You can see how price has already spent five weeks within the wide range bar with a close in the middle. The high of the range has provided resistance, and the lower portion has been support. Last week’s close was in the upper portion of that range, telling us buyers were in control at lower price levels.
Keep in mind, however, that the trend remains down, and the onus is on buyers to show a change in strength. We do not see that, yet, but this is the paper market. Buyers have amply demonstrated demand in the physical market, but it is no avail, for now.
gold price chart weekly 24 may 2013 price
The wide range bar scenario is uniformly persistent over all three time frames. The daily activity looks weakest of all, but still within the range parameters described. Using the “knowledge of the market,” from the low of the range, we did use it to advantage to make a short-term trade off the lows, with success. It was an against-the-trend-trade, but we used the smaller time frames and the knowledge that the lower end of the TR would be support, as a basis for it.
gold price chart daily 24 may 2013 price
Silver tells a more interesting story. It has been weaker than gold, but the current developing market activity shows promise within a weakened environment. Bullish spacing has been eliminated, and the swing high from 2008 has proven to be support, at least for now.
We drew down sloping channel lines, and interestingly, silver is holding above the 50% of the channel range, not going to the bottom demand line. The underlying implications are bullish, within the context of a prevailing downtrend.
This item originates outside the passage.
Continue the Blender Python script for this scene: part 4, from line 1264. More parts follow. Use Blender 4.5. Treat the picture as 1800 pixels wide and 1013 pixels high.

It does not mean one should be buying futures, based on this, just that price is holding relatively well in a bear market.
Entering the last trading week for the month, at this late date, the range is relatively small, which tells us that buyers are meeting the efforts of sellers, preventing sellers from moving price lower. It does not mean price will not go lower before month’s end, but based on the facts available, it is a positive sign. It could take more time for buyers to turn the futures market around, but it has to start from somewhere.
silver price chart monthly 24 may 2013 price
Wide range bars are not inviolate, evidence by the weekly chart. Price did go under the low of the wide range bar, but note the location of the close, at the high of the bar and just above the last week’s low-end close of a selloff week.
silver price chart weekly 24 may 2013 price
The chart comments relate the current daily activity. Just like TRs reveal important high/low information, failed probes also provide clues about the character of the market. The 3 points made explain what the clues are. The lack of continuation higher speaks to the overall trend being down, weighing on attempts to rally.
We continue to recommend buying the physical, regardless of price, and be very selective if/when trading the futures.